First Bancorp closed its first acquisition in the first quarter of 1993. Since then, CEO Ball has bought three more and has five under agreement. He said there's three more deals in the works. By the end of the year, he predicts the company will have $1 billion in assets.

All of the banks are within an hour's drive of Dallas. The smallest had just $30 million in assets. Most of the deals came down from a simple phone call or a friendly knock on the door from Mr. Ball. None of the banks is in the overbanked city.

Mr. Ball is not a community banker per se; he's a number cruncher who can put together deals and woo' small town boards of directors. His kind will increasingly be found at community banking organizations in regions with too many small banks, such as Texas and the Midwest.

"He's very confident;" said Bill Strunk, a Houston bank consultant who has followed Mr. Ball's independent banking career since 1989. "He can talk the acquisition language to country bankers."

Originally from Tennessee, Mr. Ball spent the first 15 years of his career at the old Citizens and Southern National Bank in Atlanta and Macon. In 1977, he co-founded the well-known consulting firm Bank Earnings Inc., or BEI, where he pioneered the numbers-based banking strategy that he pursued for the rest of his career.

Began Ascent

But consulting, he said, "wasn't what I was suited for." In 1979, he went to Houston to be an officer at Bank of the Southwest, one of the two banks that would make up MCorp. He rose to become a group chairman in Dallas, running all the retail business in five Texas regions.

In January 1988, getting the entrepreneurial bug and having some well-founded worries about MCorp (it failed in 1990), he became chief executive of an investment group that went looking for small banks to buy in the southwest.

Begins Search for Capital

In 1989, he found his first target: First Bancorp in Denton, a deeply troubled $300 million bank in a sleepy city north of Dallas. The board asked him to try and turn it around. Only problem was, he needed $20 million to recapitalize it. He could only raise $3 million from Texas investors, and began searching for capital elsewhere. "People in Texas wouldn't put their money in Fort Knox in 1989," he said.

He found it in Minneapolis in the form of Carl Pohlad, the billionaire Owner of the Minnesota Twins who's amassed a multibillion-dollar network of community banks in the upper Midwest.

"It was really just a cold call," said Mr. Ball of his first meeting with Mr, Pohlad. "I was visiting a friend in Minneapolis and we basically knocked on his door. He liked the idea and within 30 minutes we had a handshake."

Mr. Pohlad had had his eye on Texas for a while, having tried and failed to buy two larger banks in the state. When Mr. Ball took over First Bancorp in October 1990, he did it with a $17 million check from Mr. Pohlad.

Mr. Pohlad couldn't be reached for this story.

First Bancorp, with First State Bank-Denton its only asset, had $287 million in 1990 and took an $11 million loss that year as Mr. Ball cleaned up the loan mess.

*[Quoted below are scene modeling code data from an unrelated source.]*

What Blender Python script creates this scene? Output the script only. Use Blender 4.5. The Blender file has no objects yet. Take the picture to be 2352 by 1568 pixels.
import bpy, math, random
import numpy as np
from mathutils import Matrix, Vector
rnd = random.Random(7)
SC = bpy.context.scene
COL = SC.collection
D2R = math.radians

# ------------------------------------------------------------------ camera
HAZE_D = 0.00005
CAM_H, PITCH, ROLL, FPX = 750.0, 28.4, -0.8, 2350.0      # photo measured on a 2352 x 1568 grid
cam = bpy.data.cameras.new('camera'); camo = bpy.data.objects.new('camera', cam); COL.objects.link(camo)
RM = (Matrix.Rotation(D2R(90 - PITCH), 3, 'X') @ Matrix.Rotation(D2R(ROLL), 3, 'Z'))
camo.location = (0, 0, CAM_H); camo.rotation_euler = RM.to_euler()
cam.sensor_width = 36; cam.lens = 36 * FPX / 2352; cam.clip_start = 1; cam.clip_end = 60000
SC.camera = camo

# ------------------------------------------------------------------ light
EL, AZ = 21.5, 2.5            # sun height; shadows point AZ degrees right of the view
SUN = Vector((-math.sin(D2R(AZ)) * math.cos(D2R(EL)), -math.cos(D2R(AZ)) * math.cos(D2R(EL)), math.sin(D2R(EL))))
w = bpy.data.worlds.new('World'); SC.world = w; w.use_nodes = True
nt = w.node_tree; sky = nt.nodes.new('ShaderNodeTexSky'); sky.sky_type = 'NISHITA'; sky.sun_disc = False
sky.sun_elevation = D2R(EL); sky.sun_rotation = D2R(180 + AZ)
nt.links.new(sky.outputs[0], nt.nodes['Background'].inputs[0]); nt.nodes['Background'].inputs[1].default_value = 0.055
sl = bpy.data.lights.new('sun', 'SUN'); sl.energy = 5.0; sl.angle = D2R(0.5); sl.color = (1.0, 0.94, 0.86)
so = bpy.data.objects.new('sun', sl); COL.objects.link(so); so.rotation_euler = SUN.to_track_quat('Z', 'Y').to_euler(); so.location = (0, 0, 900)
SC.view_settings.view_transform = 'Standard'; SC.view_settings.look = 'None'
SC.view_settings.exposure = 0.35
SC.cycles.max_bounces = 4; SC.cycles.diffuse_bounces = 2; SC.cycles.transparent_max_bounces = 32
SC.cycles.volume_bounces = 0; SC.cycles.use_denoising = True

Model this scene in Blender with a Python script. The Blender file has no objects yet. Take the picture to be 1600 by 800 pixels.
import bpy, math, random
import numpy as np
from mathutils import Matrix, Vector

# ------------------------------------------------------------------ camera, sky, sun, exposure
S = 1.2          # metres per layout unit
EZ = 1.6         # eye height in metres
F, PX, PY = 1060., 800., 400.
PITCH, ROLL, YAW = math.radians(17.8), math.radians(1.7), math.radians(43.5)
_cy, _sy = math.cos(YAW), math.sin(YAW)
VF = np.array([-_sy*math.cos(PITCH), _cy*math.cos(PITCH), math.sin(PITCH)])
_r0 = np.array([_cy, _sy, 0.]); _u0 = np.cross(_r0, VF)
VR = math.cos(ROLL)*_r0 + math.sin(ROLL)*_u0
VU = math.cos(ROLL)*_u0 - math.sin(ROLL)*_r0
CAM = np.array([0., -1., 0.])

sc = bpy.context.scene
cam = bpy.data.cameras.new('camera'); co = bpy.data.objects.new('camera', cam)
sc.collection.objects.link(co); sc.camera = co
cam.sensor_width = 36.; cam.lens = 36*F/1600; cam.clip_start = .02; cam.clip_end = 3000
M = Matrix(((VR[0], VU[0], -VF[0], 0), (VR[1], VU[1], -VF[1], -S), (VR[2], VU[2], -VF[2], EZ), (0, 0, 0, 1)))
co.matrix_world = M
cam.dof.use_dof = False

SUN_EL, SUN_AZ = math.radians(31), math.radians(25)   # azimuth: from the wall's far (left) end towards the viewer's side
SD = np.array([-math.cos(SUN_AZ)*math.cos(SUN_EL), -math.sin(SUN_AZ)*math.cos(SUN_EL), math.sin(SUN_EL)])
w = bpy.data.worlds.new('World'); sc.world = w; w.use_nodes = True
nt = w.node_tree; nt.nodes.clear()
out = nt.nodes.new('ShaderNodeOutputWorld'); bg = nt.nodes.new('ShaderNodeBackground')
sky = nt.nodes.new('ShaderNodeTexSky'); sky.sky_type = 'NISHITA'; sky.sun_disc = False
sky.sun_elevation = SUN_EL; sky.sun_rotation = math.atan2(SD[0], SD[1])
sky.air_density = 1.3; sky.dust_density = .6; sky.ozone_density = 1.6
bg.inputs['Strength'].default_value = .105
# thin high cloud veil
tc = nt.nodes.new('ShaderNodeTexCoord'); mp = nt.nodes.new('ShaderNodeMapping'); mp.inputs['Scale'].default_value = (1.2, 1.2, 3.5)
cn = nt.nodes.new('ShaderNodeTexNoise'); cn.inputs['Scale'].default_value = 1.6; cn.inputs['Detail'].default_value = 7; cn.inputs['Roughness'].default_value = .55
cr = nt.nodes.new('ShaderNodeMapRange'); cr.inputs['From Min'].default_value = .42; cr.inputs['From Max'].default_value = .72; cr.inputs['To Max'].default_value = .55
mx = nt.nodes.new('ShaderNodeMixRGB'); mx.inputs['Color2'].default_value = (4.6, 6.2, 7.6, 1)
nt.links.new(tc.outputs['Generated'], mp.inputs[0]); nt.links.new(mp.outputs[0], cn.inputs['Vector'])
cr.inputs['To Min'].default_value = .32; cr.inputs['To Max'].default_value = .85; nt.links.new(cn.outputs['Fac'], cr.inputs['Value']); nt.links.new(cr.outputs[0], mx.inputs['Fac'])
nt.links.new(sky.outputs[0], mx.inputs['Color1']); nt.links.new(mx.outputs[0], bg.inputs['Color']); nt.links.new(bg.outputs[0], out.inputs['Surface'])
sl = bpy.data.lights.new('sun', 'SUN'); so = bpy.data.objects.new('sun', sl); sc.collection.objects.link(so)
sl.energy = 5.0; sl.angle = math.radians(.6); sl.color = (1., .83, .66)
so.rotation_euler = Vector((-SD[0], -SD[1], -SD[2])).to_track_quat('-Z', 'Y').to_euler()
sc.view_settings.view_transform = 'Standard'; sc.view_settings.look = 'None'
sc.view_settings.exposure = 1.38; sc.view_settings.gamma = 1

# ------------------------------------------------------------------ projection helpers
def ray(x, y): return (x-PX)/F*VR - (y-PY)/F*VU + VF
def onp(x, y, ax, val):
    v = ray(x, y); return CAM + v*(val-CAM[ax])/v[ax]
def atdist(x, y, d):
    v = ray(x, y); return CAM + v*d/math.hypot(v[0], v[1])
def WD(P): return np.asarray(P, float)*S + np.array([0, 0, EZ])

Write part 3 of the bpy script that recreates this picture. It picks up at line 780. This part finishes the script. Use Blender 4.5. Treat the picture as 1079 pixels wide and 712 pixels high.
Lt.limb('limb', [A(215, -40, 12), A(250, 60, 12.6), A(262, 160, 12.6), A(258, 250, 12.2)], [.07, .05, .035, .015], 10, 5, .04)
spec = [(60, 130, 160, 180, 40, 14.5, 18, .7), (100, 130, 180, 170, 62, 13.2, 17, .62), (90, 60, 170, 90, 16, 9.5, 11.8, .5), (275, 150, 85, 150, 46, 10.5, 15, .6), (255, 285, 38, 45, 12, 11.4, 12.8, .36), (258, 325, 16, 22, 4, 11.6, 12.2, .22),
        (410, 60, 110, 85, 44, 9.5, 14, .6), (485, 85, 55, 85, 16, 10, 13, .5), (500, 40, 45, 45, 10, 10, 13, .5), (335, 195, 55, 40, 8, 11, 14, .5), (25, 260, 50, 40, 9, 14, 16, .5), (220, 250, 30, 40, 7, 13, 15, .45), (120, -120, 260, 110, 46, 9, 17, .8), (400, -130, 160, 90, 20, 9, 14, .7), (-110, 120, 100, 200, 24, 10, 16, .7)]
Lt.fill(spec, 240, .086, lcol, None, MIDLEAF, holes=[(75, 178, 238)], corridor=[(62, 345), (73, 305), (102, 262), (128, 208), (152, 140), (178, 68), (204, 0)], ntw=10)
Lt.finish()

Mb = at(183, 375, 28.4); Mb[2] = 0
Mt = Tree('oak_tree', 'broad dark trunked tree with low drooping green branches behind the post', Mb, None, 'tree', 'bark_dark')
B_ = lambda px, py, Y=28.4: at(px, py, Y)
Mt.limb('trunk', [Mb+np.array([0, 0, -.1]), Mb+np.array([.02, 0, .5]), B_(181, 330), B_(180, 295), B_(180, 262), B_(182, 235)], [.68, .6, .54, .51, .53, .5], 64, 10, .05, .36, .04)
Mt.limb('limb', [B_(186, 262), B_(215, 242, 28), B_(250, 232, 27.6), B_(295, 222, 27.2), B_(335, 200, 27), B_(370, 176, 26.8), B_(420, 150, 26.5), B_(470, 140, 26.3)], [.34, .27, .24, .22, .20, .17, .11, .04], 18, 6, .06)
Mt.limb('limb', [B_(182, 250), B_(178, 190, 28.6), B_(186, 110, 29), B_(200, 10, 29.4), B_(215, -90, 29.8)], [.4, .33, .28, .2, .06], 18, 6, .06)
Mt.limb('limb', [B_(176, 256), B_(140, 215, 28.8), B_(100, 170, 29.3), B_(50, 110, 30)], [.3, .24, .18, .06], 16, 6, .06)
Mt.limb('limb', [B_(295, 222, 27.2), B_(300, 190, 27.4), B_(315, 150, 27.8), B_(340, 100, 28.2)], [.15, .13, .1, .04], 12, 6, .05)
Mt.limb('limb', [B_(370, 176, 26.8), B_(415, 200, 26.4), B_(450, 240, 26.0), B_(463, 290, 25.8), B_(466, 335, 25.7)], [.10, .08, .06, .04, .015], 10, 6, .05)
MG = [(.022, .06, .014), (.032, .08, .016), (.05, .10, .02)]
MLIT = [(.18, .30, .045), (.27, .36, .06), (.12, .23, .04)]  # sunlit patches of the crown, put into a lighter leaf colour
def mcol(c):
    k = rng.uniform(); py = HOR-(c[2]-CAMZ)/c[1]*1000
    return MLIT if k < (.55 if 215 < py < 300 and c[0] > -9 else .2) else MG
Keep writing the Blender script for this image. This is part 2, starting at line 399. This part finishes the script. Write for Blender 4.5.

According to consultant Mr. Strunk, Mr. Ball all along just wanted to buy banks, and with the money behind him had all the tools necessary.

All The Right Moves

"There are just too many banks in Texas and small town bankers know it," Mr. Strunk, who consults community banks on M&A issues, said. "He's sophisticated, he's savvy, and he knows how to talk to a community bank board. He says all the right things. And he's paying cash. With these stockholders invested for 20 or more years, he gives them a price in cash and their heads spin."

Mr. Ball, a father of five, said half jokingly that he "dreams about buying banks" in his spare time.

He's the kind of southern banker that calls you "buddy" even though he hardly knows you. He has a clear vision - based on his numbers - of what kind of banking company he wants to run. He called Mr. Pohlad, 78 and one of the richest people in America, "one of the neatest people in the world."

Mr. Ball, like Mr. Pohlad above him, pretty much leaves the banks alone after he buys them. He's not in a rush to garner efficiencies of scale out of his burgeoning empire.

"We're keeping all the back offices intact for now," he said. "Down the road we will consolidate some. We don't want to focus inwardly right now. When you get everybody in the bank focused on the backroom, you lose momentum."